The assessment of inertial odometry system performance in tracking upper limb kinematics

Human movement tracking is one of the most important topics in experimental biomechanics and robotics. In the last decades, visual-inertial odometry (VIO) systems achieved greater popularity for such applications even if a full characterization of their performance is still missing. In this context, this paper aims at assessing the performance of a VIO system for the measurement of upper limb kinematics by comparing them with optoelectronic (OS) and an inertial-based (IMU) systems. With this aim, a healthy young woman was asked to perform ten repetitions of (i) shoulder flex/extension; (ii) elbow flex/extension; and (iii) reaching tasks. All the movements were repeated three times. The experimental setup consisted in three VIO systems and three IMUs, placed on trunk, arm and forearm, along with eight optoelectronic cameras. The performance of the VIO system was computed both considering the overall setup and a reduced setup composed of only the trunk and the forearm system.
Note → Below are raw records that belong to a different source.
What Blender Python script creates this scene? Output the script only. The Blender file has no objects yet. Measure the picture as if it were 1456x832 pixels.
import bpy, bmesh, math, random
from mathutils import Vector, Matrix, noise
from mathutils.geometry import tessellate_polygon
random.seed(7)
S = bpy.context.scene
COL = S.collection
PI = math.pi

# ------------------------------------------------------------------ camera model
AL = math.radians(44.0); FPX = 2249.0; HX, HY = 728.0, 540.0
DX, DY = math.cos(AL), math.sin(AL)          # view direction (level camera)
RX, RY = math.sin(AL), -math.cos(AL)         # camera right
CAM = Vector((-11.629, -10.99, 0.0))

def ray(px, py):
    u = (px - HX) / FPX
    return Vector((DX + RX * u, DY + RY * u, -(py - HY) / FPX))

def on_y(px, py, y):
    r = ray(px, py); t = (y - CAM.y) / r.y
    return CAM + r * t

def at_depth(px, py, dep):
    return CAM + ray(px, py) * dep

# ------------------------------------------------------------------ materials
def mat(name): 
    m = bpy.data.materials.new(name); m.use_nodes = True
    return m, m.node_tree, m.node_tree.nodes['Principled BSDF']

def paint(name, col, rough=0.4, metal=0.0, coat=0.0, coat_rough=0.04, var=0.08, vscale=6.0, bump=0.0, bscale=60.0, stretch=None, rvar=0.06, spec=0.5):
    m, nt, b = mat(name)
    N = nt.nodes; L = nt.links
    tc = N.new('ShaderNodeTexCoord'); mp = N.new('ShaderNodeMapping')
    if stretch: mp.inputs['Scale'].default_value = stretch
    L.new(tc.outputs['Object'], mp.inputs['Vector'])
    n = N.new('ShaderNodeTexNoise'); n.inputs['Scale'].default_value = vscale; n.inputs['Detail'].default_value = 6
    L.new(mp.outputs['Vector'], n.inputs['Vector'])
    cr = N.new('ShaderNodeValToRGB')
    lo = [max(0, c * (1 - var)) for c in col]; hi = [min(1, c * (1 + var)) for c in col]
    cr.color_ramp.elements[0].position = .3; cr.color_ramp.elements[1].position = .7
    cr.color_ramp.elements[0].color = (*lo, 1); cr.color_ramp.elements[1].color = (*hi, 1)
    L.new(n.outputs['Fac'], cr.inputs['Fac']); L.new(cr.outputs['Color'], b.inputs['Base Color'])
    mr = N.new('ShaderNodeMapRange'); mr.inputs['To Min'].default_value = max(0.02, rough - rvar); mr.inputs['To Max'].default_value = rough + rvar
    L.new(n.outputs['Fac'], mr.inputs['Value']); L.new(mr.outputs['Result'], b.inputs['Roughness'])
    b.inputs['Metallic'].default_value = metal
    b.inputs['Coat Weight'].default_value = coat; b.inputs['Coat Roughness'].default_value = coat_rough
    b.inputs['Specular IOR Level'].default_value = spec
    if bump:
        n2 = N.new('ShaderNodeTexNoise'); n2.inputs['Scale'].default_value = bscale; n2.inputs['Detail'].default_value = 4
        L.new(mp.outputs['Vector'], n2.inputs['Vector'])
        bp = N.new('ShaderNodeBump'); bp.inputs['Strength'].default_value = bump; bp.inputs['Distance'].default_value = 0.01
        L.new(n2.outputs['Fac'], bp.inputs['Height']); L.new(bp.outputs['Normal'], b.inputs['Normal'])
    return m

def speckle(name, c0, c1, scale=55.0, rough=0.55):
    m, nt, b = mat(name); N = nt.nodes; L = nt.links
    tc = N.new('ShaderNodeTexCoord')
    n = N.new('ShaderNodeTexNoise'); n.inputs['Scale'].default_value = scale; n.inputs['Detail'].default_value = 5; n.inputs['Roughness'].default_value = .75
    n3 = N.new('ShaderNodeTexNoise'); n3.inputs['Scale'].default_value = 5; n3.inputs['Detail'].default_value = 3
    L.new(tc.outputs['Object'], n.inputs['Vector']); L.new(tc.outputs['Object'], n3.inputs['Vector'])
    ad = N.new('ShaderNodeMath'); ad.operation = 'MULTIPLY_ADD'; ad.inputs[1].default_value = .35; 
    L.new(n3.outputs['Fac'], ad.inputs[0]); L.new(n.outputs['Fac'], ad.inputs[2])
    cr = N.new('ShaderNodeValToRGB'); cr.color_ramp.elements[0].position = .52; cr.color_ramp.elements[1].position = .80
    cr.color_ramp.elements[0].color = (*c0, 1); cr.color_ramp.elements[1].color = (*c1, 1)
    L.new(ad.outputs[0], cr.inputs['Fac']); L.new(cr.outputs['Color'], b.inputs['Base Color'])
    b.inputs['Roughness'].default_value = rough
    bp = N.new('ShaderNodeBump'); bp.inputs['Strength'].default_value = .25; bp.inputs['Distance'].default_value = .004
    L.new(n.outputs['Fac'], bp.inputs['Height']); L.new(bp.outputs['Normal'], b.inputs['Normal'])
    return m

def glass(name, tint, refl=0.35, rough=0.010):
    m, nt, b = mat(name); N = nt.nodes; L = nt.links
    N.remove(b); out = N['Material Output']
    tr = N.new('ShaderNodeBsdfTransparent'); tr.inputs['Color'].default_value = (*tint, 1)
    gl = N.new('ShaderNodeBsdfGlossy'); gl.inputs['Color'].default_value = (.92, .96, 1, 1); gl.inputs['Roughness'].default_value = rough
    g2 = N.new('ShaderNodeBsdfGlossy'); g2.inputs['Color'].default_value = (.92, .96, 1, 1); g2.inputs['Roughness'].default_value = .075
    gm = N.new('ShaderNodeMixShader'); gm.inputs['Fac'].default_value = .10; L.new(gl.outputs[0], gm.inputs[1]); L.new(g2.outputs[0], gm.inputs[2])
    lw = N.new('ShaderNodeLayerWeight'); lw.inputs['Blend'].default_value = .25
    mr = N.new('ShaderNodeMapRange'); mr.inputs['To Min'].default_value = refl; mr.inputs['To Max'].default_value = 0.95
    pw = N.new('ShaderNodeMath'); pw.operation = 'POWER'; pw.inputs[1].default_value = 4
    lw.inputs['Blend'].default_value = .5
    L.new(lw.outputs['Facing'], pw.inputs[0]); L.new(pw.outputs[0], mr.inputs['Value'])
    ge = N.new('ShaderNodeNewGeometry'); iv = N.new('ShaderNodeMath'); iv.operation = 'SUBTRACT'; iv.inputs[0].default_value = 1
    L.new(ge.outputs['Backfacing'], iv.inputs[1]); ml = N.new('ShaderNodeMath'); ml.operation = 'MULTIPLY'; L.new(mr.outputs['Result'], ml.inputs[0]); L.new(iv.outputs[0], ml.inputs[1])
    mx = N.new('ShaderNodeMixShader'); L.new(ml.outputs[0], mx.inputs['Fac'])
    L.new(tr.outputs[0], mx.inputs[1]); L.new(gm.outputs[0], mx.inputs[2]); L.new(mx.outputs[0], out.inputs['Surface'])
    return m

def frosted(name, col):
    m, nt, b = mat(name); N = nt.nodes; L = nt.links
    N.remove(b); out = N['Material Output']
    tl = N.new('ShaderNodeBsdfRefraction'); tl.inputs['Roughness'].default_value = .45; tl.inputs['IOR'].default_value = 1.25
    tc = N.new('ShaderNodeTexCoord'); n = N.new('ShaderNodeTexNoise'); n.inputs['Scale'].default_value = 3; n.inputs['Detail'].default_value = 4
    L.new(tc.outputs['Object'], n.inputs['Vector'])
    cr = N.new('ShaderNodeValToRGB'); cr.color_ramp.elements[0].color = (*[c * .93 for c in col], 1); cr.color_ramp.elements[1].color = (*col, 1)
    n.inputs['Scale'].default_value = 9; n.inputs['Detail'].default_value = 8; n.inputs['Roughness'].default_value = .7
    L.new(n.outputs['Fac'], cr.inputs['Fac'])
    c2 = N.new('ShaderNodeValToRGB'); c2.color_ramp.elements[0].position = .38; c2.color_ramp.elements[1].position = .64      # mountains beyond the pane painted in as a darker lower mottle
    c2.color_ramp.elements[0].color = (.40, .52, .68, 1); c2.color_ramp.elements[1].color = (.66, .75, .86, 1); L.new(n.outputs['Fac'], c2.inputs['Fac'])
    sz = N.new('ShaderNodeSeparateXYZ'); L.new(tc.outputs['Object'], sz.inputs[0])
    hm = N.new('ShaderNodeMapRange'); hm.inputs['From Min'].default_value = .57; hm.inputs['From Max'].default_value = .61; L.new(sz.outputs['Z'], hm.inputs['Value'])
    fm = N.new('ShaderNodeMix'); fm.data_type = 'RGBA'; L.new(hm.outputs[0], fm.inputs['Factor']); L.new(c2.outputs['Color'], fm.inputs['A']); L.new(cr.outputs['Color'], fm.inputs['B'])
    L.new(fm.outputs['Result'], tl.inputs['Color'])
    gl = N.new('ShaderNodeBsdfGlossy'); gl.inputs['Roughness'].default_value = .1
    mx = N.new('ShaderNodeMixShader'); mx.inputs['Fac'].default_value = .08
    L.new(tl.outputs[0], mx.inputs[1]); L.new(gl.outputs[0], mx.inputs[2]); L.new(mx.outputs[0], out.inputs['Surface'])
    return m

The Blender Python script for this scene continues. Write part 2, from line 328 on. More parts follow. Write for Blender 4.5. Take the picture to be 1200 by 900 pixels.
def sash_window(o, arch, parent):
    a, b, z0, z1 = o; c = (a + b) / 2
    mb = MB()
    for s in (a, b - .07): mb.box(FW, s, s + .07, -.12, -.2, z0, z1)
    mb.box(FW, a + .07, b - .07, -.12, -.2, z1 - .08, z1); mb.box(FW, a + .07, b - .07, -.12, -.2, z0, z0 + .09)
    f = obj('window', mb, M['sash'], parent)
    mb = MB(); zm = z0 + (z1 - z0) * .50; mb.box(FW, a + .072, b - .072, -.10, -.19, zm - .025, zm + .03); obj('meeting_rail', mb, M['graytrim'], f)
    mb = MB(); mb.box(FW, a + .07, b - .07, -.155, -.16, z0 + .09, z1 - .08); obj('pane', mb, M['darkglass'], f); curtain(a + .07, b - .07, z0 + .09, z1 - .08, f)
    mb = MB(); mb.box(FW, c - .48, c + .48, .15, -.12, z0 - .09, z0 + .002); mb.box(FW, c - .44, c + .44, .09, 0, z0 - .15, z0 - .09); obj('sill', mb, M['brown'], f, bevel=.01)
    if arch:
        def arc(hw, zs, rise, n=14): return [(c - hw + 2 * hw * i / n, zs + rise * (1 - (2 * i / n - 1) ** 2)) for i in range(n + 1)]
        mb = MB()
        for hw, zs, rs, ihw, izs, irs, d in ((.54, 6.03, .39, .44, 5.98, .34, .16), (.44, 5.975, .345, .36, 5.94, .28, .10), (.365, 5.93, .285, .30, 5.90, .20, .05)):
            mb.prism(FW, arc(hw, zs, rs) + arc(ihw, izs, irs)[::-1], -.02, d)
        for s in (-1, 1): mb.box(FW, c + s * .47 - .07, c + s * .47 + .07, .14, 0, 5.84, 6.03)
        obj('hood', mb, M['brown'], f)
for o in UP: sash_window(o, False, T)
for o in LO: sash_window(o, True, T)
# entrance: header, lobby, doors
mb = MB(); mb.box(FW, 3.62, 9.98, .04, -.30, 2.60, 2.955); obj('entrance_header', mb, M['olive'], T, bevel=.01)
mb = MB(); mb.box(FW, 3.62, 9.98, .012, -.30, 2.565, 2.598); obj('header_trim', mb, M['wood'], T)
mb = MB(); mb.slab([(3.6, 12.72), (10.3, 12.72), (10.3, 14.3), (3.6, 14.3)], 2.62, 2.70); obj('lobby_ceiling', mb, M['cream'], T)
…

The root mean square error of relative angles was used as a performance indicator. The accuracy in vector positioning estimation was also evaluated. VIO systems showed better performance in comparison to the IMU in terms of RMSE, with mean value equal to 2.1 degrees and 1.2 degrees for the elbow and shoulder joint, respectively. A substantial increment of RMSE was found when considering the reduced setup. The body displacement average error ranged from 4.7 to 6.2 cm when comparing OS and VIO. The low values of RMSE and body displacement tracking error encourage for further investigations on VIO system and the measurement of human kinematics.